LA RESTAURACIÓN DEL ALTAR

“Y habitaron los sacerdotes, los levitas, los del pueblo, los cantores, los porteros y los sirvientes del templo en sus ciudades; y todo Israel en sus ciudades” (Esdras 2:70).
Así que los hijos de Israel volvieron de la cautividad. Una vez establecidos, cada uno en su pueblo de origen y en su casa, podían empezar a trabajar en la reconstrucción del Templo: “Cuando llegó el mes séptimo, y estando los hijos de Israel ya establecidos en las ciudades, se junto el pueblo como un solo hombre en Jerusalén” (3:1). ¿Por dónde empezaron? Poniendo los fundamentos, naturalmente. Pues, no. Empezaron con el altar. Era lo más imprescindible. Cuando una nación vuelve a establecer la relación con Dios según las normas de Dios, hay que empezar con la confesión de pecado. Fue por su pecado que Israel había caído ante Babilonia y que ellos habían sido deportados, pero “el pueblo que escapó de la espada halló gracia en el desierto, cuando Israel iba en busca de reposo. Jehová se manifestó a mi hace ya mucho tiempo, diciendo: Con amor eterno te he amado; por tanto, te prologué mi misericordia. Aun te edificaré, y serás edificada, oh virgen de Israel” (Jer. 31:2-4). La última parte de esta profecía se estaba cumpliendo.
Encontraron misericordia en el desierto. Dios había ido con ellos a la cautividad. Les había ministrado por medio de sus profetas, había abierto puertas de bronce y cerrojos de hierro para que volviesen a Israel para edificar. Empezaron con el altar para conseguir el perdón de su pecado de la manera estipulado por Dios, algo que no habían podido hacer durante 70 años: “Entonces se levantaron Jesúa hijo de Josadac y sus hermanos los sacerdotes, y Zorobabel hijo de Salatiel y sus hermanos, y edificaron el altar del Dios de Israel, para ofrecer sobre el holocaustos, como está escrito en la ley de Moisés varón de Dios” (v. 2).

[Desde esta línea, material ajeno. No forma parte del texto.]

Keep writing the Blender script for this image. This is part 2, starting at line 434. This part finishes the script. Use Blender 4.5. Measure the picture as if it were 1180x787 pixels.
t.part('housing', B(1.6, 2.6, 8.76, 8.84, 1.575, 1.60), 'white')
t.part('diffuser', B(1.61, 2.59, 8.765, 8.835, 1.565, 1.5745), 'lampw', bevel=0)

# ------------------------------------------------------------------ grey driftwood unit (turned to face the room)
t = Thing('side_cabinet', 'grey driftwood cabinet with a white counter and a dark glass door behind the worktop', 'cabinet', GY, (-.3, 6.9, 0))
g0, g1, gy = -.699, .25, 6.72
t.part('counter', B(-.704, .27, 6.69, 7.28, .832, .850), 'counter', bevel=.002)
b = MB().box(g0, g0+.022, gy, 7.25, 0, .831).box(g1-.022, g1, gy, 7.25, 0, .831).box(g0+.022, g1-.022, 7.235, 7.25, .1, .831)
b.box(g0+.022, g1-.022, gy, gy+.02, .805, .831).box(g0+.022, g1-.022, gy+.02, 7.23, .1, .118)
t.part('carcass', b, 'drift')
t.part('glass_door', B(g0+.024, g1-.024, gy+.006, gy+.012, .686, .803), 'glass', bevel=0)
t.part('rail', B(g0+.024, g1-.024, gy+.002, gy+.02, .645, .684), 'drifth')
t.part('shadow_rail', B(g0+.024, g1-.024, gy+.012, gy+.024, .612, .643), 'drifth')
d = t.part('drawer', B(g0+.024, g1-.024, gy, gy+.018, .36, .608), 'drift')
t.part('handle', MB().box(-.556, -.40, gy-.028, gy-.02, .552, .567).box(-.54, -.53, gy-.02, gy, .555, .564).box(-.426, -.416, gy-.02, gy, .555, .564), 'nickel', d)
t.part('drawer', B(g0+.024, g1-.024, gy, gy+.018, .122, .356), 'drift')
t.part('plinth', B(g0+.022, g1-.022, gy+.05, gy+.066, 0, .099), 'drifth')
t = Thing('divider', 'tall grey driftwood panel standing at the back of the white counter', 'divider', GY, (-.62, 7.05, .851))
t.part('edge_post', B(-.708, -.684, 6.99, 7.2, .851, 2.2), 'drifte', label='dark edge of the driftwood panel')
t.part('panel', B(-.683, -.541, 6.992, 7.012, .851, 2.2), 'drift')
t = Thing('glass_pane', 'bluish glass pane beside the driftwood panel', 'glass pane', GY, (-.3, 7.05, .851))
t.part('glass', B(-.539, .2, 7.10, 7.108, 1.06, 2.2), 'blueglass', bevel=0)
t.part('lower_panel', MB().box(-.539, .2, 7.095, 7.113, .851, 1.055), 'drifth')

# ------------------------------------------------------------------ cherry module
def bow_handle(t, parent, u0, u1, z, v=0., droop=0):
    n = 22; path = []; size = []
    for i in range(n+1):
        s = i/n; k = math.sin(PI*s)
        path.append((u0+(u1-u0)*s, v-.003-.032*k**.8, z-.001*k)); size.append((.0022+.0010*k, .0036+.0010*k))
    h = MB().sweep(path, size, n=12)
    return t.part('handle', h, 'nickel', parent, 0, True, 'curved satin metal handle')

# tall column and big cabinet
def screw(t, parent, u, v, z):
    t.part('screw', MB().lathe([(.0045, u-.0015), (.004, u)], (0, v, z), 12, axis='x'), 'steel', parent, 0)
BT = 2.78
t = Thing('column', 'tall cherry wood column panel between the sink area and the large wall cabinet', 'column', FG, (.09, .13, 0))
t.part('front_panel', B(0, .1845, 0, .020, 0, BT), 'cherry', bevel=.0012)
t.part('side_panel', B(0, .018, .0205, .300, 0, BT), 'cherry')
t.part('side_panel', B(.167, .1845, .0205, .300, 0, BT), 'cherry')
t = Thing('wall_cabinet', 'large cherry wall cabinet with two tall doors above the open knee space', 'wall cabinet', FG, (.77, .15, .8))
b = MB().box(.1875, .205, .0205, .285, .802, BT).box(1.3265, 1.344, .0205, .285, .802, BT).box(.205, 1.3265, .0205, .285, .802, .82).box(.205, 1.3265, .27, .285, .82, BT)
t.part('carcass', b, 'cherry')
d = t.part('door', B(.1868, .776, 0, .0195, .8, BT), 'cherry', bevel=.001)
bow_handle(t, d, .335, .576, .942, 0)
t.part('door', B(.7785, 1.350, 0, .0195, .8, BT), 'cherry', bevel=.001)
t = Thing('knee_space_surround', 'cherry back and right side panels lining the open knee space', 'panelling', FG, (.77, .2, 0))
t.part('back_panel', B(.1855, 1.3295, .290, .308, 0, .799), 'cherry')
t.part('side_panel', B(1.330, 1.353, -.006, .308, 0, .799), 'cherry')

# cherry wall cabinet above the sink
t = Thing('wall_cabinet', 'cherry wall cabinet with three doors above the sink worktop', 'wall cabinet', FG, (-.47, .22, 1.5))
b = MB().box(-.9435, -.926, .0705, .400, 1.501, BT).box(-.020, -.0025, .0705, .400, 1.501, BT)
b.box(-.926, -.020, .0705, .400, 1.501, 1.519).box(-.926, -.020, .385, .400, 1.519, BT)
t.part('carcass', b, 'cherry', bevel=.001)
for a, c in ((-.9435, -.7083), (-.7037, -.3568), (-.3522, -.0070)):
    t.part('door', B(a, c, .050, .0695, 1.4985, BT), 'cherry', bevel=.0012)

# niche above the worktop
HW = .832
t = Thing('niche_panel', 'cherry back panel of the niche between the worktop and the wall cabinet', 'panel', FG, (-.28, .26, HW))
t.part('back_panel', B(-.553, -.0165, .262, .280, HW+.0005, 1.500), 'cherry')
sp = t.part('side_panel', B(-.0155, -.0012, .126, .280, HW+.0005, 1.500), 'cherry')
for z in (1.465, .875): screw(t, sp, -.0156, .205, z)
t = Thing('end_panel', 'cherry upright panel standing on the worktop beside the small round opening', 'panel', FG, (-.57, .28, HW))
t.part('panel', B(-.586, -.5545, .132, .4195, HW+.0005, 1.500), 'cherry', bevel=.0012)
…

“Y colocaron el altar sobre su base” (v. 3). Correctamente traducido el texto dice: “Y colocaron el altar en su lugar”. Solo había un lugar en la faz de la tierra donde se podía colocar el altar. Fue el lugar donde Abraham levantó un altar para sacrificar a su hijo Isaac (Gen 22:2, 10) Fue el lugar donde David edificó un altar para parar la plaga que estaba destruyendo Israel (1 Cron. 21:25-27 y 22:1). Y fue el lugar donde Salomón posteriormente edifico el Templo: “Comenzó Salomón a edificar la casa de Jehová en Jerusalén, en el monte Moriah, que había sido mostrado a David su padre, el lugar que David había preparado en la era de Ornán jebuseo” (2 Cron. 3:1). Este es el único lugar que Dios admite para la ubicación del altar. Sin altar no hay perdón de pecado, y sin perdón de pecado, no hay relación con Dios.
Actualmente este lugar está ocupado por el Domo de la Roca, un hermoso edificio musulmán construido sobre la roca que lleva la impresión de la herradura del caballo de Mohamed cuando (afirman) subió al cielo. Obviamente es un lugar de controversia porque los judíos quieren volver a construir el Templo en este lugar. Para nosotros los cristianos, tiene interés turístico, pero nada más. El Templo fue destruido en el año 70 d. C. por los romanos, tal como profetizó Cristo, porque ya no era necesario para conseguir el perdón de pecado porque Cristo ya había muerto, resucitado y ascendido al cielo. Él es nuestro sacrificio perfecto para quitar el pecado (Heb. 10:14). Nosotros “tenemos un altar…” (Heb. 13:10). Acudimos a este altar con frecuencia, a diario, confesado nuestro pecado y recibiendo la limpieza necesaria para mantener nuestra comunión con el Señor. La Cruz es nuestro Altar.